Serão meras coincidências? Giambiagi vinha afirmando (com toda a razão) que os crescentes gastos públicos representam um perigo para a estabilidade econômica do país; Tourinho, extremamente técnico, cuidava da respeitada revista do IPEA, mantendo-a imune a ingerências políticas e partidárias; Rezende, especialista em Economia Agrícola, desenvolvia pesquisas em que, entre outros “pecados” contra o credo petista e o dos companheiros baderneiros do MST, criticava a tese do “trabalho escravo” no campo. Além disso, foi extinto o grupo de análise conjuntural –, que também vinha alertando para a orgia orçamentária do governo Lula -, sob a alegação de que a função do IPEA é “pensar o longo prazo”. Longo prazo? Um governo – e um país – incapazes de pensar meia hora na frente?...
 
Preferiria, sinceramente, acreditar que as mudanças tenham sido meramente administrativas, mas considerando, primeiro, o inegável processo de inchaço do Estado com exércitos de petistas e aliados e, segundo, que coincidências até acontecem, mas muito dificilmente em doses múltiplas e simultâneas, deixo a conclusão – óbvia - a cargo do leitor.
 
Madonna mia, será que até o IPEA está sendo "petetizado"? Se for isso, até onde irão? O primeiro governo decente que tivermos pela frente já terá, de saída, uma tarefa gigantesca pela frente, que será a de promover uma completa despetetização da máquina pública e, no caso do IPEA, de resgatar a sua credibilidade. Haja inseticida..."

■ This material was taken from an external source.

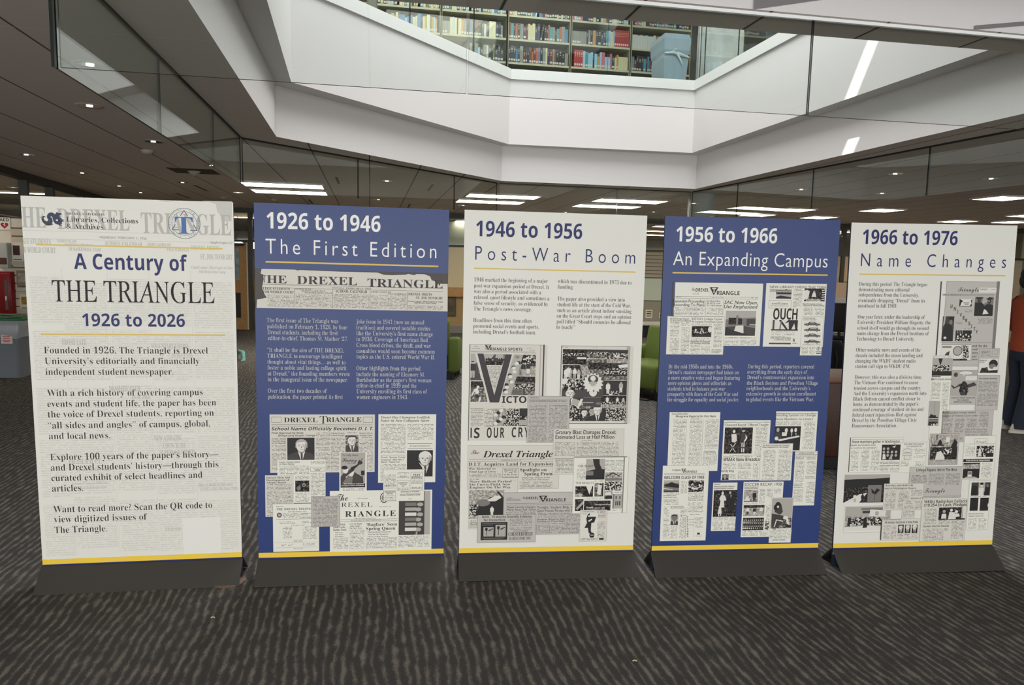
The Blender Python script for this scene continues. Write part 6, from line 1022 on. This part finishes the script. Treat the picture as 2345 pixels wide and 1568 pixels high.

Sete anos depois, ou seja, um mandato de Lula da Silva e outro de Dilma transcorridos, só posso finalizar afirmando, com tristeza, que estava absolutamente certo. Lamento pelos muitos colegas e amigos extremamente competentes em suas especialidades e que são economistas do Instituto. O PT conseguiu desmoralizar completamente um órgão que sempre foi essencialmente técnico, independente e imune às conjunturas da política. Eles têm o dom de estragarem tudo em que põem a mão. Pobre Brasil, pobres cidadãos que vêm sendo estuprados pela violência da mentira, da incompetência, do projeto de poder, das negociatas e da ideologia senil e caquética desses que se locupletam há doze anos nos palácios de Brasília!